> TASK TO CARRY OUT
Reproduce all of the data word for word.

── RECORDED DATA

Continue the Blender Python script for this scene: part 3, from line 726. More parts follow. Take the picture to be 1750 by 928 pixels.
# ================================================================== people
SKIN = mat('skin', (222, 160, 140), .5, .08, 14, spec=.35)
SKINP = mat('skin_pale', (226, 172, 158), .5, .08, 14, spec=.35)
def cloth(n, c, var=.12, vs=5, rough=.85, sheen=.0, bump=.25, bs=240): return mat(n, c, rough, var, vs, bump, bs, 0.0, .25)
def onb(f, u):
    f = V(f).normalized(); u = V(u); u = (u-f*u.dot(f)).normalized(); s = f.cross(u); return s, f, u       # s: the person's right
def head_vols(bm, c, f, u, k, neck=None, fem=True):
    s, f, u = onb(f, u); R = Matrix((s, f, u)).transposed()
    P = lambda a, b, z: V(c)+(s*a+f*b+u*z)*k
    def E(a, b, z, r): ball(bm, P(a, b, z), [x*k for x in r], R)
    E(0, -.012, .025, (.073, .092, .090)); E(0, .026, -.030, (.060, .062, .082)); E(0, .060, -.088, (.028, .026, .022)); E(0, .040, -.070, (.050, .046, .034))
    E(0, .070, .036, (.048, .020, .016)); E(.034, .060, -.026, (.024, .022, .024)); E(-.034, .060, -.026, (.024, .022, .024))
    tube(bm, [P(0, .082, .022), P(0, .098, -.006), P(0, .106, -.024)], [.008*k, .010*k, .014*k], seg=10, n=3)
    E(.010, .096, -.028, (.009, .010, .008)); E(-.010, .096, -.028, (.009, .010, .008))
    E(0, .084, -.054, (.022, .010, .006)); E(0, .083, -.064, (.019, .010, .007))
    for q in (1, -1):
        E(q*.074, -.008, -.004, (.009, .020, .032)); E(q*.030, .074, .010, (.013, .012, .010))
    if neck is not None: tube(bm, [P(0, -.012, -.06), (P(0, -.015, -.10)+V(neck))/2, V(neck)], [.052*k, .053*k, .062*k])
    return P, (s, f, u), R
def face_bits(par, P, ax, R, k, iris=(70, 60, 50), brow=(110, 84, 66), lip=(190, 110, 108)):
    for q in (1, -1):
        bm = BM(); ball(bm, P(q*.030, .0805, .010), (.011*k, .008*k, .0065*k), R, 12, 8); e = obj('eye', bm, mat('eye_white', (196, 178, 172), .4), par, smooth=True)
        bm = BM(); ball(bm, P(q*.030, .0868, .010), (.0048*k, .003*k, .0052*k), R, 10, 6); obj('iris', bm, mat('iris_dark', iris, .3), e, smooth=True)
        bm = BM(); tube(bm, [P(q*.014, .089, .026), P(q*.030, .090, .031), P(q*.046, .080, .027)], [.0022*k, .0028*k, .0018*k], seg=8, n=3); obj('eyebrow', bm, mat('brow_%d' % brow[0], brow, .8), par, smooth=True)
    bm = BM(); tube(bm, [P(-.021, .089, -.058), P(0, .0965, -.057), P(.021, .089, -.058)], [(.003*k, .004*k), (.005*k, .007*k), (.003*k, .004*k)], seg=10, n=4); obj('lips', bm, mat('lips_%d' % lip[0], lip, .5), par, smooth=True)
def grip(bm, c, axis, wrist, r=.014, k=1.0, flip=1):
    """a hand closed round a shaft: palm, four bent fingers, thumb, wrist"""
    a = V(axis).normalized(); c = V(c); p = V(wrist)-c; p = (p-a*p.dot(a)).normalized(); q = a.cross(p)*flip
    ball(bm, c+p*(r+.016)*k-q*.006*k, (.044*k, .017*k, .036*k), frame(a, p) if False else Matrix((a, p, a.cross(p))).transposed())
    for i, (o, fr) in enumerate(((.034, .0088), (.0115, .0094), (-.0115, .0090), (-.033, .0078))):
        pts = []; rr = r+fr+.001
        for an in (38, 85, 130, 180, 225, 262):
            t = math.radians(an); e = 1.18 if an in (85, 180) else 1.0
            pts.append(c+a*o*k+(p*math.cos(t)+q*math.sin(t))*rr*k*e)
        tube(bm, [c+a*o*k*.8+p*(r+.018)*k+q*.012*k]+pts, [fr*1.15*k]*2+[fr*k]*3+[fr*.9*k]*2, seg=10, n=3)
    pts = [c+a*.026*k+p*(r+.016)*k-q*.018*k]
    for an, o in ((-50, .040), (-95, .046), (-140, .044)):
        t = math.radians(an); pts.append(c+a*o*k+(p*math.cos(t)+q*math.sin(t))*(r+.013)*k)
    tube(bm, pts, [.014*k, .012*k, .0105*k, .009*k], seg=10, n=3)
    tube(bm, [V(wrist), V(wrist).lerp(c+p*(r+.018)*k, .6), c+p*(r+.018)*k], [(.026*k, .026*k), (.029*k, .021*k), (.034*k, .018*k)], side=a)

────

> ANSWER BELOW
Continue the Blender Python script for this scene: part 3, from line 726. More parts follow. Take the picture to be 1750 by 928 pixels.
# ================================================================== people
SKIN = mat('skin', (222, 160, 140), .5, .08, 14, spec=.35)
SKINP = mat('skin_pale', (226, 172, 158), .5, .08, 14, spec=.35)
def cloth(n, c, var=.12, vs=5, rough=.85, sheen=.0, bump=.25, bs=240): return mat(n, c, rough, var, vs, bump, bs, 0.0, .25)
def onb(f, u):
    f = V(f).normalized(); u = V(u); u = (u-f*u.dot(f)).normalized(); s = f.cross(u); return s, f, u       # s: the person's right
def head_vols(bm, c, f, u, k, neck=None, fem=True):
    s, f, u = onb(f, u); R = Matrix((s, f, u)).transposed()
    P = lambda a, b, z: V(c)+(s*a+f*b+u*z)*k
    def E(a, b, z, r): ball(bm, P(a, b, z), [x*k for x in r], R)
    E(0, -.012, .025, (.073, .092, .090)); E(0, .026, -.030, (.060, .062, .082)); E(0, .060, -.088, (.028, .026, .022)); E(0, .040, -.070, (.050, .046, .034))
    E(0, .070, .036, (.048, .020, .016)); E(.034, .060, -.026, (.024, .022, .024)); E(-.034, .060, -.026, (.024, .022, .024))
    tube(bm, [P(0, .082, .022), P(0, .098, -.006), P(0, .106, -.024)], [.008*k, .010*k, .014*k], seg=10, n=3)
    E(.010, .096, -.028, (.009, .010, .008)); E(-.010, .096, -.028, (.009, .010, .008))
    E(0, .084, -.054, (.022, .010, .006)); E(0, .083, -.064, (.019, .010, .007))
    for q in (1, -1):
        E(q*.074, -.008, -.004, (.009, .020, .032)); E(q*.030, .074, .010, (.013, .012, .010))
    if neck is not None: tube(bm, [P(0, -.012, -.06), (P(0, -.015, -.10)+V(neck))/2, V(neck)], [.052*k, .053*k, .062*k])
    return P, (s, f, u), R
def face_bits(par, P, ax, R, k, iris=(70, 60, 50), brow=(110, 84, 66), lip=(190, 110, 108)):
    for q in (1, -1):
        bm = BM(); ball(bm, P(q*.030, .0805, .010), (.011*k, .008*k, .0065*k), R, 12, 8); e = obj('eye', bm, mat('eye_white', (196, 178, 172), .4), par, smooth=True)
        bm = BM(); ball(bm, P(q*.030, .0868, .010), (.0048*k, .003*k, .0052*k), R, 10, 6); obj('iris', bm, mat('iris_dark', iris, .3), e, smooth=True)
        bm = BM(); tube(bm, [P(q*.014, .089, .026), P(q*.030, .090, .031), P(q*.046, .080, .027)], [.0022*k, .0028*k, .0018*k], seg=8, n=3); obj('eyebrow', bm, mat('brow_%d' % brow[0], brow, .8), par, smooth=True)
    bm = BM(); tube(bm, [P(-.021, .089, -.058), P(0, .0965, -.057), P(.021, .089, -.058)], [(.003*k, .004*k), (.005*k, .007*k), (.003*k, .004*k)], seg=10, n=4); obj('lips', bm, mat('lips_%d' % lip[0], lip, .5), par, smooth=True)
def grip(bm, c, axis, wrist, r=.014, k=1.0, flip=1):
    """a hand closed round a shaft: palm, four bent fingers, thumb, wrist"""
    a = V(axis).normalized(); c = V(c); p = V(wrist)-c; p = (p-a*p.dot(a)).normalized(); q = a.cross(p)*flip
    ball(bm, c+p*(r+.016)*k-q*.006*k, (.044*k, .017*k, .036*k), frame(a, p) if False else Matrix((a, p, a.cross(p))).transposed())
    for i, (o, fr) in enumerate(((.034, .0088), (.0115, .0094), (-.0115, .0090), (-.033, .0078))):
        pts = []; rr = r+fr+.001
        for an in (38, 85, 130, 180, 225, 262):
            t = math.radians(an); e = 1.18 if an in (85, 180) else 1.0
            pts.append(c+a*o*k+(p*math.cos(t)+q*math.sin(t))*rr*k*e)
        tube(bm, [c+a*o*k*.8+p*(r+.018)*k+q*.012*k]+pts, [fr*1.15*k]*2+[fr*k]*3+[fr*.9*k]*2, seg=10, n=3)
    pts = [c+a*.026*k+p*(r+.016)*k-q*.018*k]
    for an, o in ((-50, .040), (-95, .046), (-140, .044)):
        t = math.radians(an); pts.append(c+a*o*k+(p*math.cos(t)+q*math.sin(t))*(r+.013)*k)
    tube(bm, pts, [.014*k, .012*k, .0105*k, .009*k], seg=10, n=3)
    tube(bm, [V(wrist), V(wrist).lerp(c+p*(r+.018)*k, .6), c+p*(r+.018)*k], [(.026*k, .026*k), (.029*k, .021*k), (.034*k, .018*k)], side=a)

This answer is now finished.